これほどの方であればHIVについて正しい理解を求める啓蒙活動をしててもおかしくないと思うのだが。。。
しかも、森口先生の所業は知ってた訳だし…
たしかに、なかなかすごかった。
次々に語られる悪意の内容もさることながら、
登場人物全員が心の中で誰かを見下している、
自分が一番大事で、保身のためなら一番大事な人さえ軽く欺いちゃう、という構図が。
そしてその悪意と保身が、取り返しのつかない事態を引き起こしてしまうというドミノ倒し。

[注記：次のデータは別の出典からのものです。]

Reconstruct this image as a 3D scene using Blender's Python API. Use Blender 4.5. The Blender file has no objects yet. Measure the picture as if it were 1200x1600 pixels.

どす黒い本音の前では、前向きな言葉や過去の美しい思い出など果てしなくペラい。
背筋がゾクっとしました。
と同時に、森口先生の言葉の端々から出る毒が、ちょっと心地よかったり。
自分もやっぱ黒いなと再確認させられました。どよーん・・・
中島哲也×松たか子×岡田将生、ぴったりだと思います。
映画も見たいな。

結末で著者が伝えたかった意図はなんだったのだろうか?「リセット」?「復讐」?「狂気」?「虚無」?大きな争点だろうが、この作品にドラスティック性を加えた点は間違いない。個人的には一言で「もったいないなぁ」という感想。
映画作品は陳腐な猟奇ものとか中途半端な学園ミステリーと見なされないように願いたい。

映画の方が以前から気になっていたのだが、CSで放映されるので、見る前に原作を読んでおこうかな、と図書館で借りて来た。
2時間と少しでサササーッと読んだ。
予想に反して、初めの章であらかた何が起きて誰が犯人か分かる構成なのね。
何となく、松たか子が生徒たちの前で、犯人は分かっているのに、なかなか結論を言わずにネチネチと追い詰めるように語り続ける話かと思っていた。
最後の映画監督のインタビューが無ければ(モノローグ形式だが、登場人物が語っている内容に、本人の無意識も含めて嘘が含まれている、という話)書いてある事を全て鵜呑みにしていた。
そこを踏まえて、返す前にもう一度読んでおきたいな。